Note by HealthWrightgs Staff
It would seem that if we are going to reward creativity, hard work, and taking risks, we will have to accept a degree of inequality with regard to the incomes various people receive. Given the fact that we have to work within a finite ecology, however, it is difficult to see how one could justify the sort of inequity that is so graphically pictured in the inequity parade. This description of inequity is based on data that is 40 years old. It is worse now. The health of the ecological system upon which we all depend is at stake. We cannot afford these mile high people.
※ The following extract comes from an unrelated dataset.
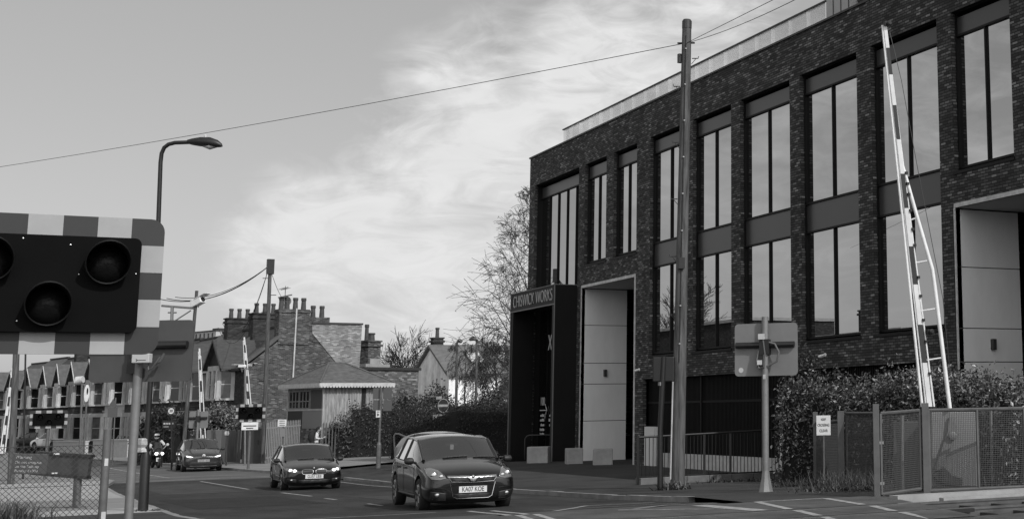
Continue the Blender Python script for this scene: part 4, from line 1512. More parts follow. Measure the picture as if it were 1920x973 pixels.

Cornell University Conference on Ethics, Globalization and Hunger: In Search of Appropriate Policies

In his 1980 book Wealth, Income and Equality Dutch economist Jan Pen develops a graphic metaphor to convey the extent of wealth disparity in Western democracies. He asks the reader to imagine a parade of people where everyone's height is proportional to his or her individual wealth. A person of average wealth is represented by a person of average height. The parade begins with the smallest (the poorest) at the front with the rich bringing up the rear in a one-hour parade. The first marchers are actually buried several feet beneath the ground since they have negative net worth - they owe more wealth than they own. For approximately 20 minutes there are invisible marchers, for they own no wealth. After half an hour there are dwarfs - people about six inches tall, whose wealth is household furniture, a car and perhaps a small savings account. "But a surprise awaits us," writes Pen. "We keep on seeing dwarfs. Of course they gradually become a little taller, but it's a slow process." Only at about twelve minutes before the hour do we begin seeing people of average height, for more than three quarters of the world's population have fewer assets than average. In the last few minutes giants loom up . . . a lawyer, not exceptionally successful, eighteen feet tall." In the last few seconds, there are people so tall we cannot even see their heads, the corporate managing directors a hundred yards tall. "The rear of the parade is brought up by a few participants who are measured in miles . . . their heads disappear into the clouds. . . . The last man, whose back we can see long after the parade has passed by, is John Paul Getty (this was before Bill Gates) . . . . His height is inconceivable: at least ten miles; perhaps twice as much."